Exercise details
For the entries below, how many lines include the word "this"? Give the figure and nothing more.

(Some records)
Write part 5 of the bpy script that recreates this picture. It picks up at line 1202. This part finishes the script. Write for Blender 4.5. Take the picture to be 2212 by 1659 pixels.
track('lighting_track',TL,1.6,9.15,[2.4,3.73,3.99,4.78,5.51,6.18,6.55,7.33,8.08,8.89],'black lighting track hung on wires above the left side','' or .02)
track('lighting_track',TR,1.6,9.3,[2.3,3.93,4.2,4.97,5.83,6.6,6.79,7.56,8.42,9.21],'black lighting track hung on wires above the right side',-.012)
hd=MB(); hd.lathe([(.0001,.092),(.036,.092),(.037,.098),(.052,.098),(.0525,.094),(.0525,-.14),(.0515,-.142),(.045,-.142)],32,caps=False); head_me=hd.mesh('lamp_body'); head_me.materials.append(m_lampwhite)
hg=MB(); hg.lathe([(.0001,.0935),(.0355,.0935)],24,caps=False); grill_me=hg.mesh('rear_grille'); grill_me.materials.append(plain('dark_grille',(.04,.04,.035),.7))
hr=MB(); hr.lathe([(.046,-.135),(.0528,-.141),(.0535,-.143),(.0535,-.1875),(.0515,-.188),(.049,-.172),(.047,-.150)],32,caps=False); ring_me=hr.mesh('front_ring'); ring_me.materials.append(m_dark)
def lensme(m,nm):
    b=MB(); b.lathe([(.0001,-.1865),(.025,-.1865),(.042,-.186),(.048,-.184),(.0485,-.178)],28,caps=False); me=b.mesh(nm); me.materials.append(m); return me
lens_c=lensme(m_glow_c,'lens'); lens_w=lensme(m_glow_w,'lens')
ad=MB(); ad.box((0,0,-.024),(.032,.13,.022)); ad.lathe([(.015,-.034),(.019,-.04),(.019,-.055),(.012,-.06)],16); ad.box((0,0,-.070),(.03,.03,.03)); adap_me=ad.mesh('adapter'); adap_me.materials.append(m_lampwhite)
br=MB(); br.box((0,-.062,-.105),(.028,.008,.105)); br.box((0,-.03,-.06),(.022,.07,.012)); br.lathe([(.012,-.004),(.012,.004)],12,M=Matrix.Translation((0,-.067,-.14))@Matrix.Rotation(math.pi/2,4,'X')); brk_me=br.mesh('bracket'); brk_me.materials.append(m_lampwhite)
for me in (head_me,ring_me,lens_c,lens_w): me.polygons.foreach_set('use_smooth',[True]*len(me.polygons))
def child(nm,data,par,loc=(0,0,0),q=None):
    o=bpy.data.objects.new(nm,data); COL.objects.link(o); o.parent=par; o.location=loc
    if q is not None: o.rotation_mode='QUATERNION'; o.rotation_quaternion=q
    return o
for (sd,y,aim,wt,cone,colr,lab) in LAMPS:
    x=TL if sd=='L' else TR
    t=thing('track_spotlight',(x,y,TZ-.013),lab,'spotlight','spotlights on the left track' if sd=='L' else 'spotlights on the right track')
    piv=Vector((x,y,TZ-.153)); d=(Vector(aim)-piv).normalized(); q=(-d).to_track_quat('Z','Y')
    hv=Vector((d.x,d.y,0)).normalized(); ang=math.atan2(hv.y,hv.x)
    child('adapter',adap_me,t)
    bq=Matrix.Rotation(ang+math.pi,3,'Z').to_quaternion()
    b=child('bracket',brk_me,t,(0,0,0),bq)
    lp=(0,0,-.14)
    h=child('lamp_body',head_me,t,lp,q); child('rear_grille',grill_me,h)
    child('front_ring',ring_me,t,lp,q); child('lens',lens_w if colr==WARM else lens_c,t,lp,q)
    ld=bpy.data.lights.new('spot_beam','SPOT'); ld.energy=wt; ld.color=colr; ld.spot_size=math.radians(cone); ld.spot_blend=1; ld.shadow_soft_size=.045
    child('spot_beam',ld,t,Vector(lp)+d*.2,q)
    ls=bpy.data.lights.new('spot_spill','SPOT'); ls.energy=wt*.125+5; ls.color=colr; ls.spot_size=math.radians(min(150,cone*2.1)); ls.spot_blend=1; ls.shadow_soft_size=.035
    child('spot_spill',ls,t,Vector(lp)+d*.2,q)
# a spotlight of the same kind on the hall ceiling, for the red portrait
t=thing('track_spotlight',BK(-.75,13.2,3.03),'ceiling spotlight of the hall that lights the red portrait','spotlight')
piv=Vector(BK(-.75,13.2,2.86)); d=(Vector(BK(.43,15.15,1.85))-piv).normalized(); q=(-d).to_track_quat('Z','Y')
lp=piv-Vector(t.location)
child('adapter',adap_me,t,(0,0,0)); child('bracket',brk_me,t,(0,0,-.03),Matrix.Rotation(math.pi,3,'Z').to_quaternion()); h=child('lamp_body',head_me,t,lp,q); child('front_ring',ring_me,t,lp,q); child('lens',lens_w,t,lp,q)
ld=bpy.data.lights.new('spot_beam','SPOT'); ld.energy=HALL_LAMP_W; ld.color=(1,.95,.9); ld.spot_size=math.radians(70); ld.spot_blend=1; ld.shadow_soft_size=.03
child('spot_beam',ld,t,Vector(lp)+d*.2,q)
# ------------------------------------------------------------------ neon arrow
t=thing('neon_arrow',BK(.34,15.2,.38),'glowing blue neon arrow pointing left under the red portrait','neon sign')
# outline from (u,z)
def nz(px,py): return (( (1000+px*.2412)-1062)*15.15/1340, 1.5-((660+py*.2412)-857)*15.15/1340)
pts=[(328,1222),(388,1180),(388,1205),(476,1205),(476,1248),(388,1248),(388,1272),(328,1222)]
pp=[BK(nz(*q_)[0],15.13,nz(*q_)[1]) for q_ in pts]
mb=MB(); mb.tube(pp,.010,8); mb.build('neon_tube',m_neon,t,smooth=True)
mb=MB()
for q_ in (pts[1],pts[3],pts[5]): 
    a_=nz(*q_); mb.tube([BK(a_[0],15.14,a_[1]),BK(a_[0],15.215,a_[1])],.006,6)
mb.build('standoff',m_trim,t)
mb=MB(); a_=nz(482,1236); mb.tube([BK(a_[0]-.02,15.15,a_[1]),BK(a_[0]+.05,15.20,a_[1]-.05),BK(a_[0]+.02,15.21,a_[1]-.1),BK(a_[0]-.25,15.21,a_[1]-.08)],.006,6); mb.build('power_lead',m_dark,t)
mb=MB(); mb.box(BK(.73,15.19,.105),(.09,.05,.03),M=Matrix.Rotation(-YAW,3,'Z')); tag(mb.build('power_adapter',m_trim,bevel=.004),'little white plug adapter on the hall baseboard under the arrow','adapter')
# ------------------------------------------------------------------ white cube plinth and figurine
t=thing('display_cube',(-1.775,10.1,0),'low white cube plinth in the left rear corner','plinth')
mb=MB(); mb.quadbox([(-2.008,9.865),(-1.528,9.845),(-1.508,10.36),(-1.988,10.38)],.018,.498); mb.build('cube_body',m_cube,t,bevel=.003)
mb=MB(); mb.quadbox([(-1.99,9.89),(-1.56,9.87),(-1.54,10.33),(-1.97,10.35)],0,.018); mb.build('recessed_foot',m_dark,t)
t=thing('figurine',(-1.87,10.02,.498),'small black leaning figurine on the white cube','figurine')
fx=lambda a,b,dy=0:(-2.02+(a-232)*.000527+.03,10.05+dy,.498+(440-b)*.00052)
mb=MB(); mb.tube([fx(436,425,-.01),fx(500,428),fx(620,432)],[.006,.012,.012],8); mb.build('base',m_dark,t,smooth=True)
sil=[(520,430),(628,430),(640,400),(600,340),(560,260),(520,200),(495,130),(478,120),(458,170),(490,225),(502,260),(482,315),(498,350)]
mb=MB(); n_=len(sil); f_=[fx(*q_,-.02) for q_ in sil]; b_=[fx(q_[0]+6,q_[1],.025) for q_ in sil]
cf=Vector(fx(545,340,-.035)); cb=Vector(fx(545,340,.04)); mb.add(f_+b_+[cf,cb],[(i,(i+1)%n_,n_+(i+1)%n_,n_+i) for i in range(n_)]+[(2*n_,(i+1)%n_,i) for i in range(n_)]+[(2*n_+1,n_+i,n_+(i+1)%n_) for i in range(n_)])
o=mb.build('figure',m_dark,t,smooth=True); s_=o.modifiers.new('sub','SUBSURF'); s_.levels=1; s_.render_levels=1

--

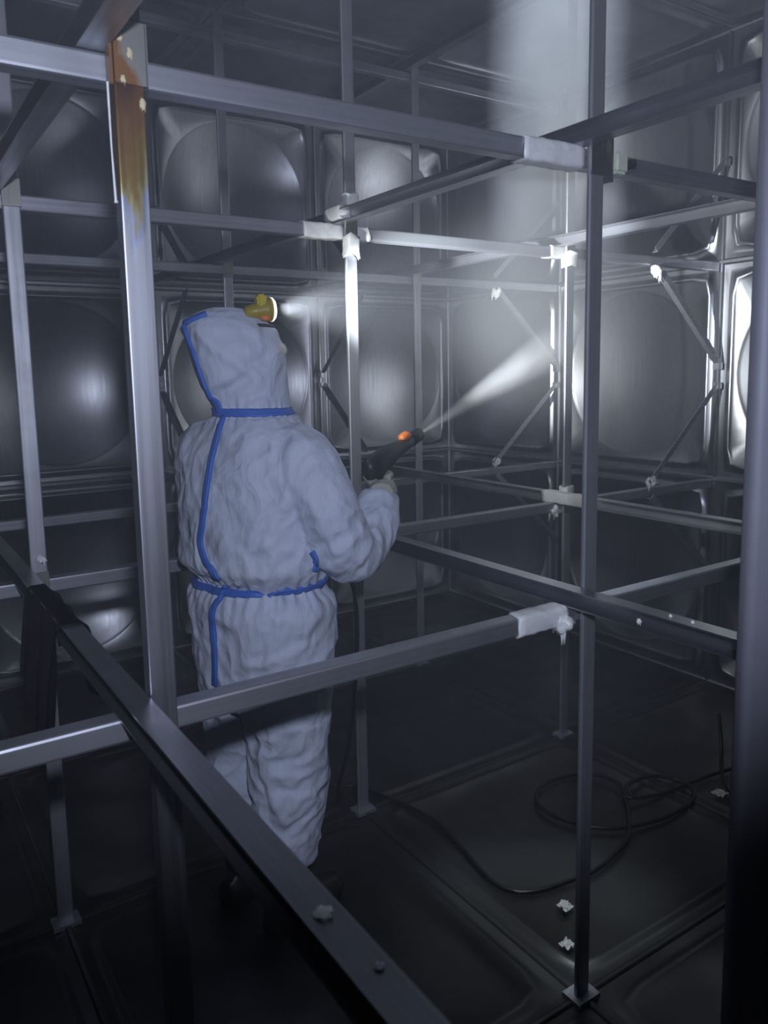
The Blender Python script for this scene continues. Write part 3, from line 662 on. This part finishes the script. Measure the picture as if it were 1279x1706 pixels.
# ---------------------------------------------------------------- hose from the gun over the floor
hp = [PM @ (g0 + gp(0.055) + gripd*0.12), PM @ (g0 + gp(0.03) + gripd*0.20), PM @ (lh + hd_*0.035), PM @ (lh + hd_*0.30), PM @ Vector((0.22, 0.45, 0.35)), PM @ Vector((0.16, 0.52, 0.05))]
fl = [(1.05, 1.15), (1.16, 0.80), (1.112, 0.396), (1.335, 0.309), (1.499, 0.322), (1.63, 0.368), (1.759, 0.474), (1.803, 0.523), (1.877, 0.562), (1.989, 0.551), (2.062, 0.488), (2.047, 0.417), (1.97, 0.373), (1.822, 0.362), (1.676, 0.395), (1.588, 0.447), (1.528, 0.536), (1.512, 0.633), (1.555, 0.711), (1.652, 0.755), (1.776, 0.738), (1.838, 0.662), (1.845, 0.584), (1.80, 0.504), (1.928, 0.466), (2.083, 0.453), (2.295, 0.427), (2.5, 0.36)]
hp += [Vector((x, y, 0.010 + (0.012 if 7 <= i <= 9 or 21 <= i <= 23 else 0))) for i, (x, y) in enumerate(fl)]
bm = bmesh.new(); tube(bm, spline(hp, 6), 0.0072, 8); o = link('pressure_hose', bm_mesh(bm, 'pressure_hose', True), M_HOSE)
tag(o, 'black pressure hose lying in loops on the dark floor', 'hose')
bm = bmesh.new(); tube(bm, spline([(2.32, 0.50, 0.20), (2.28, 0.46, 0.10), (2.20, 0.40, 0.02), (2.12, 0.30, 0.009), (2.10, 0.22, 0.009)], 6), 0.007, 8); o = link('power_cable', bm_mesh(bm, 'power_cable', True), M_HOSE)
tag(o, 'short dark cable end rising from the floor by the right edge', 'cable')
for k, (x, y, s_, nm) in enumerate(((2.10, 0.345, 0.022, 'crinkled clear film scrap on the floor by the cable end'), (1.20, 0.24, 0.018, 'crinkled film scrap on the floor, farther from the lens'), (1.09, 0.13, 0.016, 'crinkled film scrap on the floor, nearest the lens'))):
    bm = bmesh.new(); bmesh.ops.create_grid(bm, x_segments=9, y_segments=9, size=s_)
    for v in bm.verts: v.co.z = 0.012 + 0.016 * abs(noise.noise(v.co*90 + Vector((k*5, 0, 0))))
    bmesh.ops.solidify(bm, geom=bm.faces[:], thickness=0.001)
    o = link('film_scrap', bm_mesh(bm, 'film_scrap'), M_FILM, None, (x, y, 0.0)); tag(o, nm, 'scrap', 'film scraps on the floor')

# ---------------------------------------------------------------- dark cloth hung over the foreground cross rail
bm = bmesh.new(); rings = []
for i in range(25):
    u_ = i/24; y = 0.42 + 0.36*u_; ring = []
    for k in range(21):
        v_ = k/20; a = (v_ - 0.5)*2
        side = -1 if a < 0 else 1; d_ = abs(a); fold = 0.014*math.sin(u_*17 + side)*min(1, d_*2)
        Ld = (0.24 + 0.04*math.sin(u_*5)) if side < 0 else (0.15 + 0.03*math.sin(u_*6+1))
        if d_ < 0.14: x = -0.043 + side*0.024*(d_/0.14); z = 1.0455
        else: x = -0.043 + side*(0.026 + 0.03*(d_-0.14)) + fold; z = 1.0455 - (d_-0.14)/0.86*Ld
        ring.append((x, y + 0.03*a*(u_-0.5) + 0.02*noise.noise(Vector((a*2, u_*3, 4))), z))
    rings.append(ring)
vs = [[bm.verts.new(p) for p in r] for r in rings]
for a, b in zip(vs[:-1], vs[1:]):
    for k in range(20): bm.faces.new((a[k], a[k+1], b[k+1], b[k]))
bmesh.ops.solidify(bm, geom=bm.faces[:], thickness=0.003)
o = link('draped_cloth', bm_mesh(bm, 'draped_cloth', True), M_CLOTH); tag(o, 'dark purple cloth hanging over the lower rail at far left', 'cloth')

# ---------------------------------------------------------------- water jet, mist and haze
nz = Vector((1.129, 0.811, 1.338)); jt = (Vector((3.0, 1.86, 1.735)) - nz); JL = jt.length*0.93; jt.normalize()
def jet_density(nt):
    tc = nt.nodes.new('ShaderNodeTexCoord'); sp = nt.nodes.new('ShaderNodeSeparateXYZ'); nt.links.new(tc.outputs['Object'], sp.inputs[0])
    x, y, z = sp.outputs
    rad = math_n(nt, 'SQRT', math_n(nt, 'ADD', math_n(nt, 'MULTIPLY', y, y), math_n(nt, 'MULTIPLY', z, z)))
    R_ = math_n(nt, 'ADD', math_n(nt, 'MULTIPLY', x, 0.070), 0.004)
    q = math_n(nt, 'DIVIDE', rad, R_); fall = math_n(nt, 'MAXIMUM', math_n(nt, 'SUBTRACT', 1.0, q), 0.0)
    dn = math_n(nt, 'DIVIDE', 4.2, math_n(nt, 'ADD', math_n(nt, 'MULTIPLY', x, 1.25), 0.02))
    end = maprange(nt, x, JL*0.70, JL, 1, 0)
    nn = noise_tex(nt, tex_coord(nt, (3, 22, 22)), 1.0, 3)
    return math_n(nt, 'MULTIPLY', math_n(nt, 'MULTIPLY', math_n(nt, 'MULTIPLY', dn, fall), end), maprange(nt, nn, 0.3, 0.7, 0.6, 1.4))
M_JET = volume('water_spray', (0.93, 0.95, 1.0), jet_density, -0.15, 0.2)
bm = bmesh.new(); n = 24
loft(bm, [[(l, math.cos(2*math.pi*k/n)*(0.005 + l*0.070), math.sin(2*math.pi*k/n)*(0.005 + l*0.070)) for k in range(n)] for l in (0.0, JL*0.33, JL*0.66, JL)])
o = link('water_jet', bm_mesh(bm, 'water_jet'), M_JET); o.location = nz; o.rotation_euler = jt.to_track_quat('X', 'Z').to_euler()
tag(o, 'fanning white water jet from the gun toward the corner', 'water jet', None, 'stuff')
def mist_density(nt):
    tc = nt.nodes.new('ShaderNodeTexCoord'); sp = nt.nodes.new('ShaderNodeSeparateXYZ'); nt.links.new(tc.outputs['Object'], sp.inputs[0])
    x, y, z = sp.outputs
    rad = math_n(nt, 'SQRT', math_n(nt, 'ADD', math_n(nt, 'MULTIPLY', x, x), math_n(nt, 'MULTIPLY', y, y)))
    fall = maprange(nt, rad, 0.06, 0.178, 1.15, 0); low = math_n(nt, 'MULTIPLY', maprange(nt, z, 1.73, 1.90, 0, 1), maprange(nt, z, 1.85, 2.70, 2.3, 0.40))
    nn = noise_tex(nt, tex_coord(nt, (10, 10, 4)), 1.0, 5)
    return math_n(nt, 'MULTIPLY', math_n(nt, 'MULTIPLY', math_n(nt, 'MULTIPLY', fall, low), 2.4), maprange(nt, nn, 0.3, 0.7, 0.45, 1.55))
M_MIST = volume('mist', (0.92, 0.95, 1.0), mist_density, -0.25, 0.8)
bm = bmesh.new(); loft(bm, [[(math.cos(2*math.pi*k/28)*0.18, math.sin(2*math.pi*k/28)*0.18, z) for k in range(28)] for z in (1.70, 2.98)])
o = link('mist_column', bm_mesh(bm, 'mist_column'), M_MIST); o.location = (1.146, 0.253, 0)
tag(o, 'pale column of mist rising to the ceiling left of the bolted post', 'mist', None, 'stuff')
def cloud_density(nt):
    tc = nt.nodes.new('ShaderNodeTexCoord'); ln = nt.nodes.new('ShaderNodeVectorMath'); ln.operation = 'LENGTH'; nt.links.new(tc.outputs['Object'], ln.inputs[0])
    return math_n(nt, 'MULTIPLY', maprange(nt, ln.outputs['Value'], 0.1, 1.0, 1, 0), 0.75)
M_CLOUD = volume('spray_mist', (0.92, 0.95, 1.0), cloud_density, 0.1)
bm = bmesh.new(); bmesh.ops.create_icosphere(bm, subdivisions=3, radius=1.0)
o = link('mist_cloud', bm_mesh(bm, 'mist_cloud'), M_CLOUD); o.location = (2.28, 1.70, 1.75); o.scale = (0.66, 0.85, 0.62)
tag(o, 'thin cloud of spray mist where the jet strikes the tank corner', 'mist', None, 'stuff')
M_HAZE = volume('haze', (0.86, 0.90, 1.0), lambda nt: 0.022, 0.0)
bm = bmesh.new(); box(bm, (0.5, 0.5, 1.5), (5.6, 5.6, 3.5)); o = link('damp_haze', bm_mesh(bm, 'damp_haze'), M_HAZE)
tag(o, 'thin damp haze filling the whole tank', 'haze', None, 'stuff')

==

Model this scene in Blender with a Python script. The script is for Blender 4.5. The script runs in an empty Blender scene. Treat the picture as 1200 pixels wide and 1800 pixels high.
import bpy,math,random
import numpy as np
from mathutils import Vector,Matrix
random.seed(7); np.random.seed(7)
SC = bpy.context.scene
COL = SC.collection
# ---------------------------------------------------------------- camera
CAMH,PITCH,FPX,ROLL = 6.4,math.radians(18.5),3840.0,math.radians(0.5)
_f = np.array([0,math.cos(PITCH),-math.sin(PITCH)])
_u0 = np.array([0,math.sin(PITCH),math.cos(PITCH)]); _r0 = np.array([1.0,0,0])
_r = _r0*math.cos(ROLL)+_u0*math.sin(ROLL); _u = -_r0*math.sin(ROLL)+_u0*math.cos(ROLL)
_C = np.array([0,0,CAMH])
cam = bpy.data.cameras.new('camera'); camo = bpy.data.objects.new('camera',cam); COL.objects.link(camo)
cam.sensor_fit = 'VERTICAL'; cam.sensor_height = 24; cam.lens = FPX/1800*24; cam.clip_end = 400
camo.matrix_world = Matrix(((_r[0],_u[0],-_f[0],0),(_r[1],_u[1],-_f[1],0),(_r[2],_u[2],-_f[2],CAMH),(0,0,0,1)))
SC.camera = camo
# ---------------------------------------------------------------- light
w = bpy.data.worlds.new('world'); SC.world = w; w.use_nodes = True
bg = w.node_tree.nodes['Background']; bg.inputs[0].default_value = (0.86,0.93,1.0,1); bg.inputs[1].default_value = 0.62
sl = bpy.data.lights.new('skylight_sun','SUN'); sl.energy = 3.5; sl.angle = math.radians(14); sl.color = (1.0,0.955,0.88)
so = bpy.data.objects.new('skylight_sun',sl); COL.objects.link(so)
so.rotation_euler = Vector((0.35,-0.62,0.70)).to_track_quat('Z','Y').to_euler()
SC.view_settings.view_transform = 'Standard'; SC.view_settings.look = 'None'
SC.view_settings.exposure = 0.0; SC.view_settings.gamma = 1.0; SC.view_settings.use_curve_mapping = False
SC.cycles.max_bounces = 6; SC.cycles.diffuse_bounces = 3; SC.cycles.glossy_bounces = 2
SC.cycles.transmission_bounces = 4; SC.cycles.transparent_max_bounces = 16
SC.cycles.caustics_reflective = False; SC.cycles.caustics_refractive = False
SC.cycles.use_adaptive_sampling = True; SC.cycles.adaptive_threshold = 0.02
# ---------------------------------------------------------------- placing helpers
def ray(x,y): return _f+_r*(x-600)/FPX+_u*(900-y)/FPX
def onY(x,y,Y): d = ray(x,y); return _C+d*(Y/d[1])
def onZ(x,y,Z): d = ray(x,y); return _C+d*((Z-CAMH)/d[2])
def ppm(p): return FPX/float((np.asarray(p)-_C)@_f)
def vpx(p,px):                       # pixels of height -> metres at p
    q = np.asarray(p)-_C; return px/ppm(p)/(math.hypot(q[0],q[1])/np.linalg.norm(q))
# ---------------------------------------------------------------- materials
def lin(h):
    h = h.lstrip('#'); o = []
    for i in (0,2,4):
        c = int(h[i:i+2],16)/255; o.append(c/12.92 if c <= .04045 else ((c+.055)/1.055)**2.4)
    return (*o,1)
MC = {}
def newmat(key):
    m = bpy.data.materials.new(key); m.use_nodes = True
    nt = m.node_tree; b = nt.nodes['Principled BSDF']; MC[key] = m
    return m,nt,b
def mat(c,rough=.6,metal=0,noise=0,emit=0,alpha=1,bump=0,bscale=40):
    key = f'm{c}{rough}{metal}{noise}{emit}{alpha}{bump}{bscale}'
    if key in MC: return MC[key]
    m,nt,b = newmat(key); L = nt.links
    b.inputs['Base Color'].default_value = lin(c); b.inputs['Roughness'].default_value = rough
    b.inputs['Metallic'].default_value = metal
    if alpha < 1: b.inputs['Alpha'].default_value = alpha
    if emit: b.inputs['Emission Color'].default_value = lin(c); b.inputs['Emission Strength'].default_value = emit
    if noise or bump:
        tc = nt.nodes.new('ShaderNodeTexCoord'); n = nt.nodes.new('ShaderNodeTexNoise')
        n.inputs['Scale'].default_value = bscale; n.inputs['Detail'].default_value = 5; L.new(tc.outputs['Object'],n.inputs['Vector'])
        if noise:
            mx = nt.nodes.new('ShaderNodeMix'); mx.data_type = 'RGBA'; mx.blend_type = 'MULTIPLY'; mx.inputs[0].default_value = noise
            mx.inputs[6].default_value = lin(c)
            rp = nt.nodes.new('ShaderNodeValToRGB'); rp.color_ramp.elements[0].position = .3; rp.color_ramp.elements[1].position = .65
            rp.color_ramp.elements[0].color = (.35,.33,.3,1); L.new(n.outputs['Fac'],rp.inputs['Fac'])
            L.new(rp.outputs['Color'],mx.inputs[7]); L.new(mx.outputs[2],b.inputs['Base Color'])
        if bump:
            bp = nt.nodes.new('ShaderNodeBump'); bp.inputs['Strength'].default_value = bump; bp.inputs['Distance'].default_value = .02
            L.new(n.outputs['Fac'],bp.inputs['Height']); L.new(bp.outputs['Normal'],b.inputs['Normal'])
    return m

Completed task
3